There's something definitely not right with me. I tried to get on with Mr Lily's business books early this afternoon but within minutes my brain was whimpering 'I can't do it, its too hard, I'm closing down'; exhaustion and anxiety drove me to my bed around 1pm. I slept and slept until 9pm. I feel restless and like last night and the night before, I'm putting off going to bed until I'm so tired that I can't keep my eyes open any longer. The house is a tip but I can't be bothered to tidy up, I just want to knit. Knit and sleep.

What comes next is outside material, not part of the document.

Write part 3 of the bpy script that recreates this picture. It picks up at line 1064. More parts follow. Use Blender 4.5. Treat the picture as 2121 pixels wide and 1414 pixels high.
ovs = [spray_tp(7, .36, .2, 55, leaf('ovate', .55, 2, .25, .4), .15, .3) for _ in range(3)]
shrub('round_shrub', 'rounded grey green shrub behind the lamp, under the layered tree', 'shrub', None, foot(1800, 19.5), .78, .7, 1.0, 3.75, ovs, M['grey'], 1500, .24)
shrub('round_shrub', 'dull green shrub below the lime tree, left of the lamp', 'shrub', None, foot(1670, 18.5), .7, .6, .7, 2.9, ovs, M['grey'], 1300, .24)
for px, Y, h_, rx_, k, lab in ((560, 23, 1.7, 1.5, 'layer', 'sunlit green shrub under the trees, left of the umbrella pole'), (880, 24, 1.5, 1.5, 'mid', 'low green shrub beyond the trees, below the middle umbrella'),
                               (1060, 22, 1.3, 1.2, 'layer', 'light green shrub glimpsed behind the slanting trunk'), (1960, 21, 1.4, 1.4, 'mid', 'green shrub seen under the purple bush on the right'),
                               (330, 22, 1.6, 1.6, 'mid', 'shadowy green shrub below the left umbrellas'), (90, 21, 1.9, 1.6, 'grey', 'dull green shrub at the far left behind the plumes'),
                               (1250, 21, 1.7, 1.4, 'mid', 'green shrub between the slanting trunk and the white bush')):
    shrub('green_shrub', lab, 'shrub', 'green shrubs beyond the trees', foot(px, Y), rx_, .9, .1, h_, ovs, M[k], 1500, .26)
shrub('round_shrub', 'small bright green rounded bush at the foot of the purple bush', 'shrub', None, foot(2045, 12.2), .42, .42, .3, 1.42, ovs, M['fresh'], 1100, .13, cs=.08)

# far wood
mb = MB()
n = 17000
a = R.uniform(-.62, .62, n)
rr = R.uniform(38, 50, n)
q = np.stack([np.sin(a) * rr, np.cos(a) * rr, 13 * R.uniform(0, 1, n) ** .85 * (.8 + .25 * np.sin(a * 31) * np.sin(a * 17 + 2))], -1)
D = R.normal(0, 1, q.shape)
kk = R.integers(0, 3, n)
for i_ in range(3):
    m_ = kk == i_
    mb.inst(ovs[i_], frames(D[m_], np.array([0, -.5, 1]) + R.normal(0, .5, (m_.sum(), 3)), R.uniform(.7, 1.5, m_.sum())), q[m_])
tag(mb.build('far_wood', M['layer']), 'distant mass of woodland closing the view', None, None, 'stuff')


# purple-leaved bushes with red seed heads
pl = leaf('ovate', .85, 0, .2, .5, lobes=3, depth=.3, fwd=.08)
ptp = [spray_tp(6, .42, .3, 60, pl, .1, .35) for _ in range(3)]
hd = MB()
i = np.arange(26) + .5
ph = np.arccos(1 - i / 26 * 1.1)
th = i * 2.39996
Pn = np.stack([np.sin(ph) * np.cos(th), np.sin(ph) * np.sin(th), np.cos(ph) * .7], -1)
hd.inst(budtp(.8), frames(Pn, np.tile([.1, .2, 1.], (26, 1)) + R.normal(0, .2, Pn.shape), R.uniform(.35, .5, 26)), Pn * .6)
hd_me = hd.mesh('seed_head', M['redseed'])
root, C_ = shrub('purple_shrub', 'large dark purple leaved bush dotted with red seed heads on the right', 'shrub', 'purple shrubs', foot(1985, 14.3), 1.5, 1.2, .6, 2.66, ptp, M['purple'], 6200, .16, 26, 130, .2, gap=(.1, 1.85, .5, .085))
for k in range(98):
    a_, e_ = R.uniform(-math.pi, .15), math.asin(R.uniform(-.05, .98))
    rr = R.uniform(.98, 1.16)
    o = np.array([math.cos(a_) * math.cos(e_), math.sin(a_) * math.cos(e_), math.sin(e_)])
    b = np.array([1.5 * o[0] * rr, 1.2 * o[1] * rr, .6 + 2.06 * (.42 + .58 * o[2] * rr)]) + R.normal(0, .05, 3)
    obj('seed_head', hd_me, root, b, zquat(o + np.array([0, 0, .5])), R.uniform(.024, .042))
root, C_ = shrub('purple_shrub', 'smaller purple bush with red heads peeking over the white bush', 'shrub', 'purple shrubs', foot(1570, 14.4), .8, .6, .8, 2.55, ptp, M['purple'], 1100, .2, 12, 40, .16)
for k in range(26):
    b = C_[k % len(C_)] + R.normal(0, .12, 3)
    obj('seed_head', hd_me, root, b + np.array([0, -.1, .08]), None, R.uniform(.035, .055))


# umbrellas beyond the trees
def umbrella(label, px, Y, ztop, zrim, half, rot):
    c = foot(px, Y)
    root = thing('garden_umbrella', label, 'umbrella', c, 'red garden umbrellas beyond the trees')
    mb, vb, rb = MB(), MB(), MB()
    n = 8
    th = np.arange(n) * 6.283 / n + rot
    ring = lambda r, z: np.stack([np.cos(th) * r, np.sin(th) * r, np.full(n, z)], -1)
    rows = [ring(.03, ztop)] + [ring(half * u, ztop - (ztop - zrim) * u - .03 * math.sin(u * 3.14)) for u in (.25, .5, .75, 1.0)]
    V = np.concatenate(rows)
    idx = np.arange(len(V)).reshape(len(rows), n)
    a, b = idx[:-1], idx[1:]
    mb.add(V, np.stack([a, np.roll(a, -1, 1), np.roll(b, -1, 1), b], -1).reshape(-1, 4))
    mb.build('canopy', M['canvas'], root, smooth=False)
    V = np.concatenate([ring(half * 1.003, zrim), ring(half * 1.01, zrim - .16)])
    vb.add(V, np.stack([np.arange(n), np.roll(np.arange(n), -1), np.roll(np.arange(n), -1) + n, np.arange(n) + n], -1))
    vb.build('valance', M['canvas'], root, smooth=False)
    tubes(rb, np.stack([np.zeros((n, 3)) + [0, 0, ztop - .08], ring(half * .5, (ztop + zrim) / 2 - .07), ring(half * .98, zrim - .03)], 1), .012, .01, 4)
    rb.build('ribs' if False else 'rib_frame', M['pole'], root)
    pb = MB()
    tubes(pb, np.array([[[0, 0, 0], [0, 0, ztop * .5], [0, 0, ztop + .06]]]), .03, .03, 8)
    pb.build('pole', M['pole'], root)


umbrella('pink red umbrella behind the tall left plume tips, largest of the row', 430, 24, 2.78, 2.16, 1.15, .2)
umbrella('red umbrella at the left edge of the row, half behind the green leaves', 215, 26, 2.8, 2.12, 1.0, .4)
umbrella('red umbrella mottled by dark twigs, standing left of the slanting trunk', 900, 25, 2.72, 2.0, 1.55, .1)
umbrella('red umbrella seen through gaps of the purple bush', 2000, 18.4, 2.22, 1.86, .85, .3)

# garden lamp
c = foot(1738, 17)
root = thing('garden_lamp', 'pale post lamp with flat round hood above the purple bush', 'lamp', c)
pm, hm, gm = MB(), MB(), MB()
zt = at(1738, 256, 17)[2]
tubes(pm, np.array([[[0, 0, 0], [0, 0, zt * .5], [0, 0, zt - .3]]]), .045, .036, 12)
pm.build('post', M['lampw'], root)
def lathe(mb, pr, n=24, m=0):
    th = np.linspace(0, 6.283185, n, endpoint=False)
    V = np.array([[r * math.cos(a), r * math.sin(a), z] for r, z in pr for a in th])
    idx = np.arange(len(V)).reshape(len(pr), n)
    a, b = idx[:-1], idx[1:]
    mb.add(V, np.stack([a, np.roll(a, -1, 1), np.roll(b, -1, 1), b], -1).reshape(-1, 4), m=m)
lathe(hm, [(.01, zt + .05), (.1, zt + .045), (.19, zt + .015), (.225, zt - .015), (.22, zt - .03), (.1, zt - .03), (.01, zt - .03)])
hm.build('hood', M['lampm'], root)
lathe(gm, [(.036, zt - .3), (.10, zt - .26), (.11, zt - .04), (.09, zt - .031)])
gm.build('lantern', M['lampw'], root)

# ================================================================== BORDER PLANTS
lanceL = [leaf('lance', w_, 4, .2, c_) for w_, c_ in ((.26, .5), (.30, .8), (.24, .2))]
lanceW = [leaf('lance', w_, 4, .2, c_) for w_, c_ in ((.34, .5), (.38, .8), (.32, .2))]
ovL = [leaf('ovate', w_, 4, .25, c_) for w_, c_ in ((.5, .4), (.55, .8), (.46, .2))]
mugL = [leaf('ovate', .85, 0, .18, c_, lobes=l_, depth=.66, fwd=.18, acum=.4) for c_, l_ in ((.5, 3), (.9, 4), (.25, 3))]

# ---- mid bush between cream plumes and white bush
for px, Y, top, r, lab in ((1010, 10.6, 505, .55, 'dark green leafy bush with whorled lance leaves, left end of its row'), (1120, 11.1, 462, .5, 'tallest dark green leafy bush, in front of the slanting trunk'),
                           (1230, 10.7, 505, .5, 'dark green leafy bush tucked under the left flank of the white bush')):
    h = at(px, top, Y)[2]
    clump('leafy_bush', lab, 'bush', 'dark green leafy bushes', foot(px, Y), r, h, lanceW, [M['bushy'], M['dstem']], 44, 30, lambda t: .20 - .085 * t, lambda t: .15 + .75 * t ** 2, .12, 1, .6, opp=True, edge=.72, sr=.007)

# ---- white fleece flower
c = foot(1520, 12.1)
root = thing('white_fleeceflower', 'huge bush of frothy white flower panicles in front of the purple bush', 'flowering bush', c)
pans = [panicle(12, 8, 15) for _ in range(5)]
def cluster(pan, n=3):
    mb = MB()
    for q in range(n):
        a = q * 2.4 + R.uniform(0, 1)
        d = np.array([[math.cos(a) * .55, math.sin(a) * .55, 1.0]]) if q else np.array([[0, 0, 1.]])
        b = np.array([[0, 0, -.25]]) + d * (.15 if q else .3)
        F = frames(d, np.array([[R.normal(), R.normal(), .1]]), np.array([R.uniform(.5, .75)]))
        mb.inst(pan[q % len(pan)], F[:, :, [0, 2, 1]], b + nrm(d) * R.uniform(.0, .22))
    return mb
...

Maybe I'm wrong to blame the usual suspect, but it doesn't help that without fail, no matter how well the day has gone with mum, when she sees me getting ready to leave she always, always, starts on the 'I shouldn't be living alone, its too much for me, its the loneliness that's the worst' (if you were a good daughter you would be taking me in to live with you) guilt trip that sits on my shoulder all the way home and for ages afterwards until topped up at the next visit. Sometimes I even think I should try it and then I imagine all the things she would find fault with and having to play piggy in the middle between her and my husband and I just can't face it. Maybe I will try a counsellor but when would I have the time to go?
Kamala
1 month ago
4 comments:
Oh, Lily! Hugs and strokes over the cyber waves to you. It is so hard, I do understand. Allow yourself this pain and resentment, it is natural... when we were kids we were allowed the chance to stamp our feet and shout "It's not FAIR".
Knitting is obviously your balm to ease the frustration, so if it is the only thing you can find relief in, then I am sure it must help.
Be gentle with yourself!
Love Granny
Thanks granny x
that just sucks.
i'm so sorry, ms lily.
(the word verification word on this comment is "worst". really.)